Look below. Copy each line that has "objects" in it.

* * * * * * * * *

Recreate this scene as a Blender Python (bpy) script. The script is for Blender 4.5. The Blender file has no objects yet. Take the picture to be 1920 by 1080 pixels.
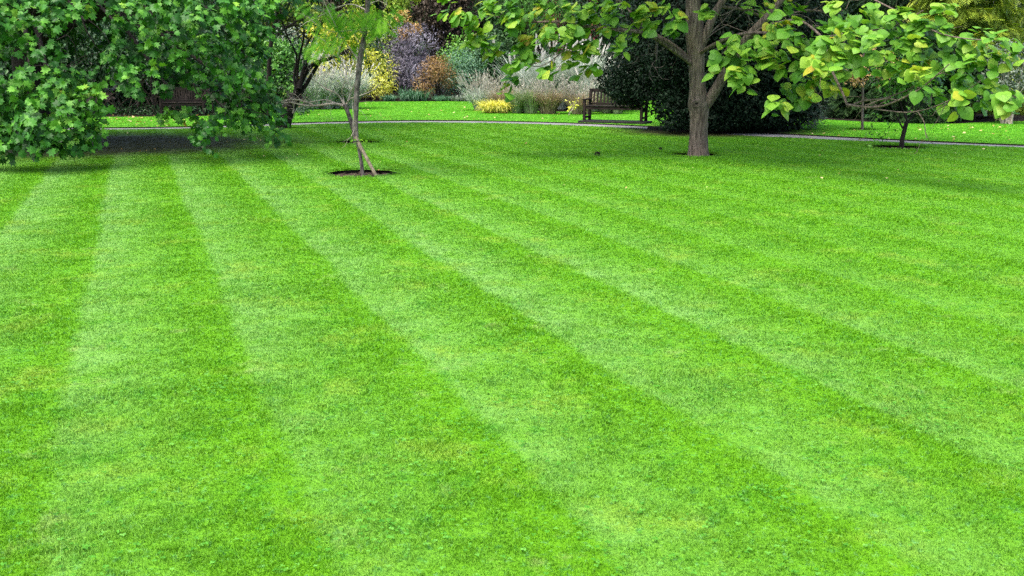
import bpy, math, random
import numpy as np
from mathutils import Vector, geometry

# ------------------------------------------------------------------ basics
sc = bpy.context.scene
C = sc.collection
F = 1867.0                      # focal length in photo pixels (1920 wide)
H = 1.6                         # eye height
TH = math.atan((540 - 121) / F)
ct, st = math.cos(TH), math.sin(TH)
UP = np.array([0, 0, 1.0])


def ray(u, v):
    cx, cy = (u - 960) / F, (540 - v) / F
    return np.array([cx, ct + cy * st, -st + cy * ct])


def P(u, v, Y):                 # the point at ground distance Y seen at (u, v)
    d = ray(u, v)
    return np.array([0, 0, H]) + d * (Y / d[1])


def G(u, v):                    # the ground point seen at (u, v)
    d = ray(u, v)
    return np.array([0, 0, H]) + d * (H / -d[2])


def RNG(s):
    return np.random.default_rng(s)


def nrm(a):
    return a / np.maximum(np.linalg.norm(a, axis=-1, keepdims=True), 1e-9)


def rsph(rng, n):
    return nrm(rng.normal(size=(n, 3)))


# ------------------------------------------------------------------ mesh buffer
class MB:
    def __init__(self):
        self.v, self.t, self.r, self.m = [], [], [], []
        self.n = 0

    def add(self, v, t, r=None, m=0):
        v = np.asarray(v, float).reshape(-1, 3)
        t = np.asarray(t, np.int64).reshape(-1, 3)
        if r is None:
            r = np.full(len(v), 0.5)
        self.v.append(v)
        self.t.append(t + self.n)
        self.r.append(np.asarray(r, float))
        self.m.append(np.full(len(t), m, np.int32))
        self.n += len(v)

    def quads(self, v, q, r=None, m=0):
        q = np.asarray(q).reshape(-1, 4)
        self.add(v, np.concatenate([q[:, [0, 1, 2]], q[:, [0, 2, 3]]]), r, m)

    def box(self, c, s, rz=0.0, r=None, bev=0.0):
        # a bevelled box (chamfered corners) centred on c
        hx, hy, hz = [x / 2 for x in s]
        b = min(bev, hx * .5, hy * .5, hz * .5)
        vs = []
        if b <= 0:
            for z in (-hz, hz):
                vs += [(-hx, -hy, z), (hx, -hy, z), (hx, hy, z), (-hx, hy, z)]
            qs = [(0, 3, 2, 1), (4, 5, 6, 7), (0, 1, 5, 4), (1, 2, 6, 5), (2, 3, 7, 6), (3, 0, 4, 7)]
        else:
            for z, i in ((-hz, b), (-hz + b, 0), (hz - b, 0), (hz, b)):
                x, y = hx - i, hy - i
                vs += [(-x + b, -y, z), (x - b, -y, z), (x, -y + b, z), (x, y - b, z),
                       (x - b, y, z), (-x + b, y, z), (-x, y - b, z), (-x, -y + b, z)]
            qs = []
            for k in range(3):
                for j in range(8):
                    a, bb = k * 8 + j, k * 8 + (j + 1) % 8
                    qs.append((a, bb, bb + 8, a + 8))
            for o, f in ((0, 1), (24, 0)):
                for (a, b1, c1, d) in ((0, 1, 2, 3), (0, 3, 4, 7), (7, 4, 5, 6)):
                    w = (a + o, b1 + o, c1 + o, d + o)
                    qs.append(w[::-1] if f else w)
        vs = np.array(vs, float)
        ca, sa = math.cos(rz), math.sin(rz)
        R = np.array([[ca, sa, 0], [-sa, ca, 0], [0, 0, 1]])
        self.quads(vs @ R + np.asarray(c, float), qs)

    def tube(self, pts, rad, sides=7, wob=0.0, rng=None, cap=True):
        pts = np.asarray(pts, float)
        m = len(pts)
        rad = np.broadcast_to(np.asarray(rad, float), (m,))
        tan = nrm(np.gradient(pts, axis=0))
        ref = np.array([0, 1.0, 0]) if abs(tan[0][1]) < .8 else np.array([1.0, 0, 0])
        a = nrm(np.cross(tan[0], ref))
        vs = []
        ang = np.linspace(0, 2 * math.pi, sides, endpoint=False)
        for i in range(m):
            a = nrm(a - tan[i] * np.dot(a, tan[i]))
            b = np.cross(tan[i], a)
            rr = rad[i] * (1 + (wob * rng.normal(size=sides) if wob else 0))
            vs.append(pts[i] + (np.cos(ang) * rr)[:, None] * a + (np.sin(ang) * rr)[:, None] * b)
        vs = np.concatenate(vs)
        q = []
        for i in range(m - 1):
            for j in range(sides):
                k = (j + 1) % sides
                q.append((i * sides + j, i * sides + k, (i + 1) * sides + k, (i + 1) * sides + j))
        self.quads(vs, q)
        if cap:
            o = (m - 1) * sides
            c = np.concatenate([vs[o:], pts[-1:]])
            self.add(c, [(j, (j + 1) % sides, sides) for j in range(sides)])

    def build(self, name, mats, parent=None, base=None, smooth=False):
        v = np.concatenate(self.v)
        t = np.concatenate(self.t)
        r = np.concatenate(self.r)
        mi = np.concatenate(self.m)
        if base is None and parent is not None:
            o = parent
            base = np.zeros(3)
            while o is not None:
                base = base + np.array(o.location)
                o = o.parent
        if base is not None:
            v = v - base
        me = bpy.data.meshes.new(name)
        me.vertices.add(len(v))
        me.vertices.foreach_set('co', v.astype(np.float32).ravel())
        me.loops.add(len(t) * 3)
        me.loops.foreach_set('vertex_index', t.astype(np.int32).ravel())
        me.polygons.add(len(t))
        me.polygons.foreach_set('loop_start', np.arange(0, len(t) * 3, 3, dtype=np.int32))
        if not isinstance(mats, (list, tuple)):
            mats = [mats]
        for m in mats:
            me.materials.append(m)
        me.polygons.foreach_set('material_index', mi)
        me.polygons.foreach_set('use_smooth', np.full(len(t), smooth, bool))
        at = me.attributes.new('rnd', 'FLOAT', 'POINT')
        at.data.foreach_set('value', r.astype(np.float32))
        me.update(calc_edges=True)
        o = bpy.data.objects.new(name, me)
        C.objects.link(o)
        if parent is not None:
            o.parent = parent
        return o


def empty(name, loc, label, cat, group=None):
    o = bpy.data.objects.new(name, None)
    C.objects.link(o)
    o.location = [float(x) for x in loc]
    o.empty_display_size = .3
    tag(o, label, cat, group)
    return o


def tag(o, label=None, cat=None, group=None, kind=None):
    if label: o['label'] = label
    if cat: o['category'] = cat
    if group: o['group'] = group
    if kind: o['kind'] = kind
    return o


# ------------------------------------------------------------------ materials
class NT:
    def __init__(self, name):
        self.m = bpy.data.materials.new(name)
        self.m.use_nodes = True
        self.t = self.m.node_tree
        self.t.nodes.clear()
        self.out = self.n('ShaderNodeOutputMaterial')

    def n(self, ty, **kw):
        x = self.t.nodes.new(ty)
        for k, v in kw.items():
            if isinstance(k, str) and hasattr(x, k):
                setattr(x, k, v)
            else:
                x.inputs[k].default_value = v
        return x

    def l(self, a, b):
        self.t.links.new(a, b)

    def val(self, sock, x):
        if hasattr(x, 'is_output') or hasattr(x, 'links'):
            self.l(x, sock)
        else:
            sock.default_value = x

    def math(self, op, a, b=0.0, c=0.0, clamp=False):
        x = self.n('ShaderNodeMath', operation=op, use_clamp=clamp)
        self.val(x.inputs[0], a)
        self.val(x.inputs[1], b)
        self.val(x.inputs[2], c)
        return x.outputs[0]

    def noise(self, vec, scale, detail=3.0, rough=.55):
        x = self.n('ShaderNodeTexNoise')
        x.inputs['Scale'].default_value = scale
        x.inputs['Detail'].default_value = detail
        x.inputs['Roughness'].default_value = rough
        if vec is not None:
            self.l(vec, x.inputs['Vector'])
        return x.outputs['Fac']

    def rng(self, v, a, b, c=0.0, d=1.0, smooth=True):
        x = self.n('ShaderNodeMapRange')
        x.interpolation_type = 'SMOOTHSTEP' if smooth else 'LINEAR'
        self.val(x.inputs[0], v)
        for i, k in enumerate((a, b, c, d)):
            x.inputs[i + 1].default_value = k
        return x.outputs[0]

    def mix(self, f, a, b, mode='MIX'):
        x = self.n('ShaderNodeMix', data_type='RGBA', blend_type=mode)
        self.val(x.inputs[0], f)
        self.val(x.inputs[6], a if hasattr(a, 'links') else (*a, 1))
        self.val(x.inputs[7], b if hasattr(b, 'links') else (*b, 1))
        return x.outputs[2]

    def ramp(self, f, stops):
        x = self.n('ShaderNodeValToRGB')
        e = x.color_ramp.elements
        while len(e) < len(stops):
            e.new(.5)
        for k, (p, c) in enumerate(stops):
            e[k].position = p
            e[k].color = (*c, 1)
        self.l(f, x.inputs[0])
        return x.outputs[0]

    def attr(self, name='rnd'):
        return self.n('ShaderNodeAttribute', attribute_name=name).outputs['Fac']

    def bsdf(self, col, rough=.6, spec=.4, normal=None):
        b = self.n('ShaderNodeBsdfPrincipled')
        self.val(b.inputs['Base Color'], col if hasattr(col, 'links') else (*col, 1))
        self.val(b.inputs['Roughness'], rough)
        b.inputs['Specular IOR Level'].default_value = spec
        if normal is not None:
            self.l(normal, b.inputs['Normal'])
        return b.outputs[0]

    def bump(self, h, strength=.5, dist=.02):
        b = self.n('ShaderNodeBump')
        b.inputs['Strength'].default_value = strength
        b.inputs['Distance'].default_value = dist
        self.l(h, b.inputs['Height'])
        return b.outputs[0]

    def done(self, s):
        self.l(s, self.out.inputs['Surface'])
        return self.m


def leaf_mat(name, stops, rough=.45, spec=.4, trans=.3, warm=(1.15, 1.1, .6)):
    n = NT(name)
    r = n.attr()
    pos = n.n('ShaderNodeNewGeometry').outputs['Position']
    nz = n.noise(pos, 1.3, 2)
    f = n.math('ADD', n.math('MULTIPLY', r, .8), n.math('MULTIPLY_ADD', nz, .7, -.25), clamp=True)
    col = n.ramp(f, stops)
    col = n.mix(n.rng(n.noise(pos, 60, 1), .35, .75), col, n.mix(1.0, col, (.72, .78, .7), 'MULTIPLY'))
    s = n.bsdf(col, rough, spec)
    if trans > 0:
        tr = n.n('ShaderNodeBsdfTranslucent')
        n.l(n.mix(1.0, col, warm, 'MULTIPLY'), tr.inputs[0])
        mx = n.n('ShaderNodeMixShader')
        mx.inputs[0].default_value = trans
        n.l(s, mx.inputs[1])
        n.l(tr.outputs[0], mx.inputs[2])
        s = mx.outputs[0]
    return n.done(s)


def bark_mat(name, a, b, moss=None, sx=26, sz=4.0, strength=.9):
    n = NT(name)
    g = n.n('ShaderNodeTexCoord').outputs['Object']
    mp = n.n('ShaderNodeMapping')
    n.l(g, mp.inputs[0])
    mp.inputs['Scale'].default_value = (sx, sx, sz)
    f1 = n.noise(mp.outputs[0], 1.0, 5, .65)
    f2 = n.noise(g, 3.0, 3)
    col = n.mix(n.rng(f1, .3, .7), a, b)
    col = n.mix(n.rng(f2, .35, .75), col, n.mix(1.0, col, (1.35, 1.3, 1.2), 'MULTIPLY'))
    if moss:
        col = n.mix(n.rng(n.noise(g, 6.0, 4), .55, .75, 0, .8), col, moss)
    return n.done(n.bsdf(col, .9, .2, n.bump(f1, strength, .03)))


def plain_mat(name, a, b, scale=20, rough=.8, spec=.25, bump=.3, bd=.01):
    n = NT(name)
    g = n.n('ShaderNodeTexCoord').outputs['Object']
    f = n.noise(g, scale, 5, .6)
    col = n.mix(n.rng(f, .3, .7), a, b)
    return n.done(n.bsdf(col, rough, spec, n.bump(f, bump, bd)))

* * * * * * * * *

◆ Answer for this exercise:
Recreate this scene as a Blender Python (bpy) script. The script is for Blender 4.5. The Blender file has no objects yet. Take the picture to be 1920 by 1080 pixels.
        o = bpy.data.objects.new(name, me)
        C.objects.link(o)
    o = bpy.data.objects.new(name, None)
    C.objects.link(o)